» Given problem: Look at the data below and print exactly the lines from its first line through the line with "k = kb.build('door_knob', 'brass', dr, True);"; the pictures stay out of the copy.

» Raw data:
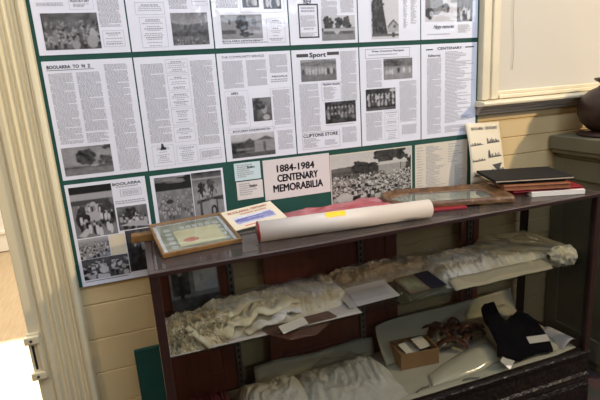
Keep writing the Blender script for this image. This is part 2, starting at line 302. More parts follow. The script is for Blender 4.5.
w2 = boards(1.5, 7.2, 0, 3.5, 1.1165, .0905, 0); wb.add(w2.v, w2.f)
wb.box(-3.2, -1.12, WY, .14, 0, 3.5); wb.box(-1.12, DX, WY, .14, 2.1, 3.5)
struct(wb.build('wall_back', 'cream'))
struct(B().box(-3.3, -3.2, -5.2, 5.2, 0, 3.5).build('wall_left', 'roomwall'))
struct(B().box(7.2, 7.3, -5.2, .14, 0, 3.5).build('wall_right', 'roomwall'))
wf = B().box(-3.2, 7.2, -5.3, -5.2, 0, 2.45).box(-3.2, 7.2, -5.3, -5.2, 3.3, 3.5)
for a, b in ((-3.2, 1.4), (2.7, 5.0), (6.5, 7.2)): wf.box(a, b, -5.3, -5.2, 2.45, 3.3)
struct(wf.build('wall_front', 'roomwall'))
# room beyond the doorway
fl = B()
fl.box(-3.2, .9, .14, 4.2, -.1, 0); struct(fl.build('floor', 'oak'))
struct(B().box(-3.2, .9, .14, 4.2, 3.0, 3.1).build('ceiling', 'ceil'))
struct(B().box(.9, 1.0, .14, 4.2, 0, 3.1).build('wall_passage', 'white'))
l = bpy.data.lights.new('passage_lamp', 'POINT'); l.energy = 60; l.color = (1, .95, .88); l.shadow_soft_size = .15
o = bpy.data.objects.new('passage_lamp', l); COL.objects.link(o); o.location = (-.6, 2.6, 2.4)
wfar = B().box(-3.2, 1.0, 3.7, 4.2, 0, 3.1); struct(wfar.build('wall_far', 'white'))
dr = struct(B().box(-1.75, -.95, 3.655, 3.7, .01, 2.05).build('door_1', 'white'))
pn = B()
for z0, z1 in ((.2, .85), (1.0, 1.9)):
    for x0, x1 in ((-1.65, -1.38), (-1.30, -1.05)):
        pn.box(x0, x1, 3.64, 3.655, z0, z0 + .03); pn.box(x0, x1, 3.64, 3.655, z1 - .03, z1); pn.box(x0, x0 + .03, 3.64, 3.655, z0, z1); pn.box(x1 - .03, x1, 3.64, 3.655, z0, z1)
pn.build('panel_moulding', 'white', dr)
kb = B().lathe([(.001, 0), (.012, 0), (.012, .03), (.028, .04), (.028, .06), (.001, .07)], n=16)
k = kb.build('door_knob', 'brass', dr, True); k.rotation_euler = (R(90), 0, 0); k.location = (-1.02, 3.655, .95)

# fluted architrave beside the doorway (runs up the wall)
def arch(x0, x1, flip):
    P = [(0, WY), (0, -.012), (.012, -.026), (.030, -.028), (.034, -.020)]
    x = .034
    for k in range(3):
        P += [(x + .006, -.010), (x + .012, -.008), (x + .018, -.010), (x + .026, -.026), (x + .034, -.028), (x + .038, -.022)]; x += .038
    P += [(x + .004, -.034), (x + .014, -.040), (x + .028, -.038), (x + .034, -.030), (x + .036, WY)]
    w = P[-1][0]; P = [((a / w) * (x1 - x0), b) for a, b in P]
    return [((x1 - a) if flip else (x0 + a), b) for a, b in P]
tr = B().prism(arch(-.168, -.012, False), 2, 0, 2.2)
struct(tr.build('trim_1', 'trimcream', bevel=.0015))
struct(B().prism(arch(-1.32, -1.164, True), 2, 0, 2.2).build('trim_2', 'trimcream'))
struct(B().box(-1.32, -.012, -.03, WY, 2.2, 2.34).build('trim_3', 'trimcream', bevel=.004))
jb = B().box(-.215, -.168, -.012, .14, 0, 2.2).box(-.224, -.215, .03, .14, 0, 2.2).box(-1.164, -1.12, -.012, .14, 0, 2.2).box(-1.164, -.168, -.012, .14, 2.1, 2.2)
struct(jb.build('door_2', 'trimcream', bevel=.003))
lk = thing('latch_keeper', 'old painted metal latch keeper on the cream door jamb, low by the sunlit floor', 'latch', (-.196, -.012, .59))
B().box(-.024, .022, -.008, 0, -.095, .1).build('keeper_plate', 'trimcream', lk, bevel=.002)
B().box(-.032, .020, -.026, -.008, .062, .092).box(-.032, .020, -.026, -.008, -.088, -.058).box(.006, .020, -.020, -.008, -.058, .062).build('keeper_box', 'trimcream', lk, bevel=.003)
B().box(-.014, -.006, -.0095, -.008, -.05, .05).build('slot', 'slot', lk)
for z in (.077, -.073): B().tube([(-.008, -.026, z), (-.008, -.0285, z)], .0055, 10).build('screw', 'metal', lk)

# window with drawn blind
wx0, wx1, wz0, wz1 = 1.826, 3.1, 1.405, 2.5
def ring(mb, a, b, y0, y1):      # frame ring between offsets a..b from outer edge
    mb.box(wx0 + a, wx0 + b, y0, y1, wz0, wz1 - a); mb.box(wx1 - b, wx1 - a, y0, y1, wz0, wz1 - a)
    mb.box(wx0 + b, wx1 - b, y0, y1, wz1 - b, wz1 - a)
wn = B(); ring(wn, 0, .036, -.035, WY); ring(wn, .036, .058, -.022, WY); ring(wn, .058, .092, -.030, WY); ring(wn, .092, .114, -.014, WY)
win = struct(wn.build('window_1', 'wincream', bevel=.004))
B().box(wx0 + .114, wx1 - .114, -.020, WY, wz0, wz0 + .018).box(wx0 + .114, wx1 - .114, -.010, WY, wz0 + .018, wz0 + .036).build('bottom_rail', 'wincream', win, bevel=.003)
B().grid(lambda u, v: (wx0 + .114 + (wx1 - wx0 - .228) * u, -.003 + .0015 * math.sin(u * 9) + .002 * nz(u * 4, v * 3), wz0 + .030 + (wz1 - wz0 - .14) * v), 30, 12).build('window_blind', 'blind', win, True)
B().tube([(2.02 + .006 * math.sin(k * .9), -.0065, wz0 + .13 + k * .05) for k in range(18)], .0009, 6).build('blind_cord', 'pencil', win, True)
sl = B().prism([(WY, 1.405), (-.062, 1.396), (-.068, 1.390), (-.066, 1.380), (-.052, 1.376), (WY, 1.376)], 0, wx0 - .014, wx1 + .02)
sl.build('window_sill', 'wincream', win, bevel=.002)
ap = B().prism([(WY, 1.376), (-.046, 1.376), (-.044, 1.368), (-.030, 1.362), (-.026, 1.352), (-.016, 1.346), (-.014, 1.336), (WY, 1.334)], 0, wx0 - .004, wx1 + .01)
ap.build('sill_apron', 'sillshade', win)

# ------------------------------------------------------------------ green display board
bd = B().box(-.022, 1.832, .0, WY, .83, 2.13)
tag(bd.build('display_board', 'green'), 'long dark green pinboard covered with newspaper pages above the cabinet', 'board')

# ------------------------------------------------------------------ pages
PW, PH, PITCH = .2987, .42, .3038
class Page:
    def __init__(s, name, label, cat, x, z, w, h, paper='paper', group=None, rot=0, th=.0014):
        s.w, s.h = w, h; s.t = thing(name, label, cat, (x, 0, z), 0, group, ry=rot)
        s.y = -th; s.yi = -th - .0005
        B().box(0, w, -th, 0, 0, h).build('sheet', paper, s.t)
        s.txt = B(); s.faint = B()
    def X(s, u): return u * s.w
    def Z(s, v): return s.h * (1 - v)
    def text(s, u0, u1, v0, v1, lead=.0040, ink=.52, para=True, faint=False, ragged=0., wl=(.004, .013)):
        mb = B()
        z = s.Z(v0); zb = s.Z(v1); x0, x1 = s.X(u0), s.X(u1)
        left = random.randint(5, 14); start = x0
        while z - lead > zb:
            x = start; start = x0; left -= 1
            end = x1
            if ragged: end = x0 + (x1 - x0) * random.uniform(1 - ragged, 1)
            if para and left <= 0:
                end = x0 + (x1 - x0) * random.uniform(.3, .9); left = random.randint(5, 14); start = x0 + .006
            while x < end - .003:
                w = min(random.uniform(*wl), end - x)
                mb.quad((x, s.yi, z - lead * ink), (x + w, s.yi, z - lead * ink), (x + w, s.yi, z), (x, s.yi, z)); x += w + .0019
            z -= lead
        if mb.v: mb.build('column_text', 'faintink' if faint else 'greyink', s.t)
        return s
    def frame(s, u0, u1, v0, v1, t=.0012, mat_='greyink', name='advertisement_border'):
        x0, x1, z0, z1 = s.X(u0), s.X(u1), s.Z(v1), s.Z(v0); y = s.yi; m = B()
        for a in ((x0, x1, z0, z0 + t), (x0, x1, z1 - t, z1), (x0, x0 + t, z0, z1), (x1 - t, x1, z0, z1)):
            m.quad((a[0], y, a[2]), (a[1], y, a[2]), (a[1], y, a[3]), (a[0], y, a[3]))
        m.build(name, mat_, s.t); return s
    def bar(s, u0, u1, v0, v1, mat_='ink', name='rule'):
        B().quad((s.X(u0), s.yi, s.Z(v1)), (s.X(u1), s.yi, s.Z(v1)), (s.X(u1), s.yi, s.Z(v0)), (s.X(u0), s.yi, s.Z(v0))).build(name, mat_, s.t); return s
    def head(s, txt, u0, u1, v0, v1, bold=.02, mat_='ink', name='headline', shear=0.):
        m = B(); letter(m, txt, s.X(u0), s.X(u1), s.Z(v1), s.Z(v0), s.yi - .0002, bold, shear); m.build(name, mat_, s.t); return s
    def ad(s, u0, u1, v0, v1, dense=1.):                # small boxed advertisement: centred lines
        s.frame(u0, u1, v0, v1, .0009)
        tb_ = B(); z = s.Z(v0) - .007; zb = s.Z(v1) + .006; xc = (s.X(u0) + s.X(u1)) / 2; hw = (s.X(u1) - s.X(u0)) * .42; k = 0
        while z > zb:
            w = hw * random.uniform(.4, 1); hgt = .0042 if k % 4 == 0 else .0024; x = xc - w
            while x < xc + w - .003:
                q = min(random.uniform(.004, .010), xc + w - x); mb = tb_
                mb.quad((x, s.yi, z - hgt), (x + q, s.yi, z - hgt), (x + q, s.yi, z), (x, s.yi, z)); x += q + .002
            z -= random.choice([.0065, .0075, .011]); k += 1
        tb_.build('advertisement_text', 'greyink', s.t)
        return s
    def photo(s, kind, u0, u1, v0, v1, w=46, h=32, **k):
        photo(s.t, pic(kind, w, h), s.X(u0), s.X(u1), s.Z(v1), s.Z(v0), s.yi - .0002, **k); return s
    def end(s):
        return s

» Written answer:
Keep writing the Blender script for this image. This is part 2, starting at line 302. More parts follow. The script is for Blender 4.5.
w2 = boards(1.5, 7.2, 0, 3.5, 1.1165, .0905, 0); wb.add(w2.v, w2.f)
wb.box(-3.2, -1.12, WY, .14, 0, 3.5); wb.box(-1.12, DX, WY, .14, 2.1, 3.5)
struct(wb.build('wall_back', 'cream'))
struct(B().box(-3.3, -3.2, -5.2, 5.2, 0, 3.5).build('wall_left', 'roomwall'))
struct(B().box(7.2, 7.3, -5.2, .14, 0, 3.5).build('wall_right', 'roomwall'))
wf = B().box(-3.2, 7.2, -5.3, -5.2, 0, 2.45).box(-3.2, 7.2, -5.3, -5.2, 3.3, 3.5)
for a, b in ((-3.2, 1.4), (2.7, 5.0), (6.5, 7.2)): wf.box(a, b, -5.3, -5.2, 2.45, 3.3)
struct(wf.build('wall_front', 'roomwall'))
# room beyond the doorway
fl = B()
fl.box(-3.2, .9, .14, 4.2, -.1, 0); struct(fl.build('floor', 'oak'))
struct(B().box(-3.2, .9, .14, 4.2, 3.0, 3.1).build('ceiling', 'ceil'))
struct(B().box(.9, 1.0, .14, 4.2, 0, 3.1).build('wall_passage', 'white'))
l = bpy.data.lights.new('passage_lamp', 'POINT'); l.energy = 60; l.color = (1, .95, .88); l.shadow_soft_size = .15
o = bpy.data.objects.new('passage_lamp', l); COL.objects.link(o); o.location = (-.6, 2.6, 2.4)
wfar = B().box(-3.2, 1.0, 3.7, 4.2, 0, 3.1); struct(wfar.build('wall_far', 'white'))
dr = struct(B().box(-1.75, -.95, 3.655, 3.7, .01, 2.05).build('door_1', 'white'))
pn = B()
for z0, z1 in ((.2, .85), (1.0, 1.9)):
    for x0, x1 in ((-1.65, -1.38), (-1.30, -1.05)):
        pn.box(x0, x1, 3.64, 3.655, z0, z0 + .03); pn.box(x0, x1, 3.64, 3.655, z1 - .03, z1); pn.box(x0, x0 + .03, 3.64, 3.655, z0, z1); pn.box(x1 - .03, x1, 3.64, 3.655, z0, z1)
pn.build('panel_moulding', 'white', dr)
kb = B().lathe([(.001, 0), (.012, 0), (.012, .03), (.028, .04), (.028, .06), (.001, .07)], n=16)
k = kb.build('door_knob', 'brass', dr, True); k.rotation_euler = (R(90), 0, 0); k.location = (-1.02, 3.655, .95)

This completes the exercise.